Fan-in and Fan-out: The crucial components of concurrency

Brett Slatkin

Audience level:
Intermediate
Category:
Best Practices & Patterns

Description

The most important yet underappreciated parts of concurrent APIs are good constructs for fan-out (one thread spawns others) and fan-in (many threads join together). This talk will show examples of fan-in and fan-out. It will cover the successes and shortcomings of APIs that provide concurrency. Finally, we'll discuss how the async model of Tulip/PEP3156 is the ultimate API. The future is bright!

Abstract

Over the past 8 years of programing Python professionally, I've used a bunch of concurrent/parallel APIs. I've written at least three concurrent APIs myself and influenced a few others.
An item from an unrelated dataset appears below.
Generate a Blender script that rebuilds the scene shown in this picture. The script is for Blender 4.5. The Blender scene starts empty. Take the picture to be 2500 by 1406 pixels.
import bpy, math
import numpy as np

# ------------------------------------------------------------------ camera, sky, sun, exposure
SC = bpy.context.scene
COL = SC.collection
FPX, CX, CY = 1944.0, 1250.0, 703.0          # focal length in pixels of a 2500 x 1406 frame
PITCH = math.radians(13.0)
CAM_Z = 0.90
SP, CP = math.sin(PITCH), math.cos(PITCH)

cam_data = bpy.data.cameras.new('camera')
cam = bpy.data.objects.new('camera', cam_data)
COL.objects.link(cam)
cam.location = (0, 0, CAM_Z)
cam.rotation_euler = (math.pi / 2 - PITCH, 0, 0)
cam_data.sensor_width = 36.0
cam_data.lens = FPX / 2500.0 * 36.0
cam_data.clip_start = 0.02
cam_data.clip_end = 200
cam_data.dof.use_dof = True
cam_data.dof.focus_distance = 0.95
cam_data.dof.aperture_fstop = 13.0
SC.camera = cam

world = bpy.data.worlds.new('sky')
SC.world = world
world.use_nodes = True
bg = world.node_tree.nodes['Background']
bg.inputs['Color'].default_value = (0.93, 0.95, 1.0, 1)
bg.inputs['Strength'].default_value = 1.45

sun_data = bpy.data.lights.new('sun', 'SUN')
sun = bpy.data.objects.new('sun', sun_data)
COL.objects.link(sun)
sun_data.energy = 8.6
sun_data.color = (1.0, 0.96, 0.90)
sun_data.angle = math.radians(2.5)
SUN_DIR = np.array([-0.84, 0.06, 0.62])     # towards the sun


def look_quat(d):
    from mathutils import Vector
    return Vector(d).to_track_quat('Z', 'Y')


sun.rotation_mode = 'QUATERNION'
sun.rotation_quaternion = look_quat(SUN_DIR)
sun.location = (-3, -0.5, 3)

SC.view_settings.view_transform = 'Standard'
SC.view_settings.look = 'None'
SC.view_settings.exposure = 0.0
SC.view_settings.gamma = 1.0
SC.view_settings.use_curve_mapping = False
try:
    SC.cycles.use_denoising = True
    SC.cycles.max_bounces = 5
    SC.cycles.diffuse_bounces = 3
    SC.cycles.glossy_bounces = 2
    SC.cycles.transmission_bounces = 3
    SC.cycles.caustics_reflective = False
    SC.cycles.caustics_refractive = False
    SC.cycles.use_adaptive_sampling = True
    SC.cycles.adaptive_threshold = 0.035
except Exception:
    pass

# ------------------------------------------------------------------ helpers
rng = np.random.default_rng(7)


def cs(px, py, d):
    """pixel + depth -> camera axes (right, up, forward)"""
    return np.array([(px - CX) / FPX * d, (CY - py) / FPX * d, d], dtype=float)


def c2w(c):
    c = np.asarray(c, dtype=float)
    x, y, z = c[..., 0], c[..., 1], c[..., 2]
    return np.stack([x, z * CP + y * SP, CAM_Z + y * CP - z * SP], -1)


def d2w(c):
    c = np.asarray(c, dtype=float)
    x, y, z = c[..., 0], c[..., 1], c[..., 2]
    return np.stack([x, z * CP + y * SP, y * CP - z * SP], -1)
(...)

By far the most important part of these APIs is fan-out and fan-in. But these crucial components are not very much appreciated. Most people don't even realize they're there. The goal of this talk is to make you care about fan-out and fan-in, and see how the future of Python is bright in this regard. I'll explain what fan-out and fan-in are, and why they're useful. I'll go over a bunch of examples of fan-out and fan-in, including data constructs (ORMs like SQLAlchemy, Map Reduce, real-time aggregation), mutiple threads (subprocesses, queues, and [multiprocessing](http://docs.python.org/dev/library/multiprocessing.html)), and "futuristic" asynchronous APIs ([App Engine NDB](https://developers.google.com/appengine/docs/python/ndb/async), [Tulip/PEP3156](http://www.python.org/dev/peps/pep-3156)). Attendees will learn the value of fan-in and fan-out in API design. They'll have a name to give something they've used many times in their concurrent programs without realizing what the magical mechanisms are called. They'll get excited about the future of Python because Tulip/PEP3156 is such a great API for concurrency.